§ **MATERIAL PROVIDED**
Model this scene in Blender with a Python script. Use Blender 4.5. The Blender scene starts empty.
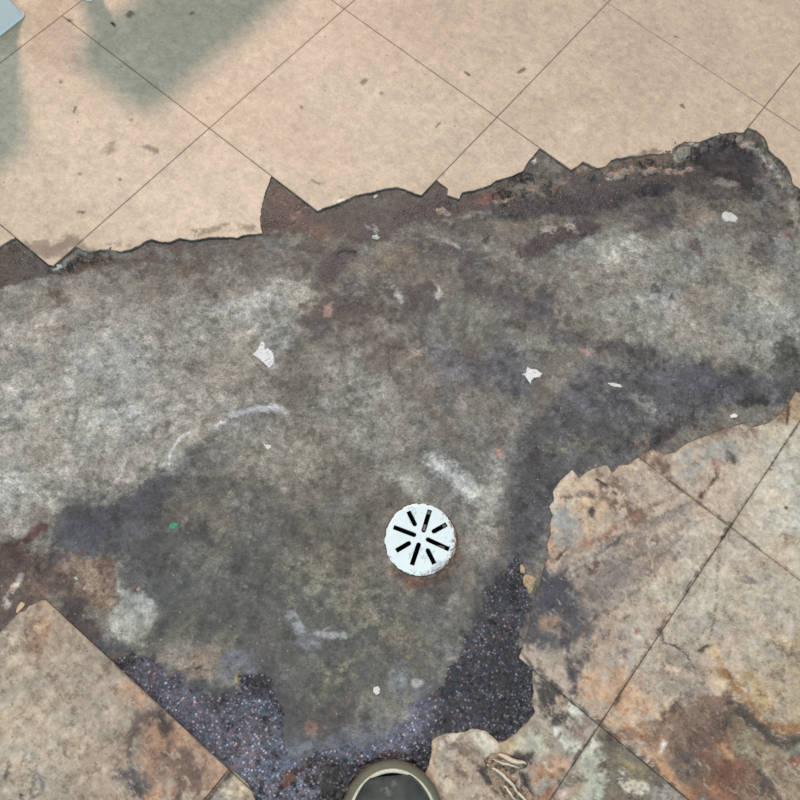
import bpy, bmesh, math, random
import numpy as np
from mathutils import Matrix, Vector, geometry

# ------------------------------------------------------------------ camera, light, exposure
T = 0.305                                     # one vinyl tile, metres
F_PX, CRX, CRY, CRZ = 782.53, 0.325916, -0.072038, 0.683371
CAM = np.array([4.07993, -0.462006, 3.210354]) * T
def _rot(rx, ry, rz):
    c, s = math.cos, math.sin
    X = np.array([[1,0,0],[0,c(rx),-s(rx)],[0,s(rx),c(rx)]])
    Y = np.array([[c(ry),0,s(ry)],[0,1,0],[-s(ry),0,c(ry)]])
    Z = np.array([[c(rz),-s(rz),0],[s(rz),c(rz),0],[0,0,1]])
    return Z @ Y @ X
RC = _rot(CRX, CRY, CRZ)
sc = bpy.context.scene
col = sc.collection
cam = bpy.data.objects.new('camera', bpy.data.cameras.new('camera'))
col.objects.link(cam)
cam.matrix_world = Matrix.Translation(Vector(CAM)) @ Matrix(RC.tolist()).to_4x4()
cam.data.sensor_width = 36; cam.data.lens = F_PX * 36 / 800; cam.data.clip_start = 0.02
sc.camera = cam

def at(px, py, z=0.0):
    """point of the room at height z seen at photograph pixel px, py"""
    d = RC @ np.array([(px - 400) / F_PX, -(py - 400) / F_PX, -1.0])
    t = (z - CAM[2]) / d[2]
    return CAM + t * d

world = bpy.data.worlds.new('room_air'); sc.world = world; world.use_nodes = True
world.node_tree.nodes['Background'].inputs[0].default_value = (0.80, 1.02, 1.10, 1)
world.node_tree.nodes['Background'].inputs[1].default_value = 0.25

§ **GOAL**
Reproduce all of the data exactly; the pictures do not belong in the copy.

§ **EXERCISE ANSWER**
Model this scene in Blender with a Python script. Use Blender 4.5. The Blender scene starts empty.
import bpy, bmesh, math, random
import numpy as np
from mathutils import Matrix, Vector, geometry

# ------------------------------------------------------------------ camera, light, exposure
T = 0.305                                     # one vinyl tile, metres
F_PX, CRX, CRY, CRZ = 782.53, 0.325916, -0.072038, 0.683371
CAM = np.array([4.07993, -0.462006, 3.210354]) * T
def _rot(rx, ry, rz):
    c, s = math.cos, math.sin
    X = np.array([[1,0,0],[0,c(rx),-s(rx)],[0,s(rx),c(rx)]])
    Y = np.array([[c(ry),0,s(ry)],[0,1,0],[-s(ry),0,c(ry)]])
    Z = np.array([[c(rz),-s(rz),0],[s(rz),c(rz),0],[0,0,1]])
    return Z @ Y @ X
RC = _rot(CRX, CRY, CRZ)
sc = bpy.context.scene
col = sc.collection
cam = bpy.data.objects.new('camera', bpy.data.cameras.new('camera'))
col.objects.link(cam)
cam.matrix_world = Matrix.Translation(Vector(CAM)) @ Matrix(RC.tolist()).to_4x4()
cam.data.sensor_width = 36; cam.data.lens = F_PX * 36 / 800; cam.data.clip_start = 0.02
sc.camera = cam

def at(px, py, z=0.0):
    """point of the room at height z seen at photograph pixel px, py"""
    d = RC @ np.array([(px - 400) / F_PX, -(py - 400) / F_PX, -1.0])
    t = (z - CAM[2]) / d[2]
    return CAM + t * d

world = bpy.data.worlds.new('room_air'); sc.world = world; world.use_nodes = True
world.node_tree.nodes['Background'].inputs[0].default_value = (0.80, 1.02, 1.10, 1)
world.node_tree.nodes['Background'].inputs[1].default_value = 0.25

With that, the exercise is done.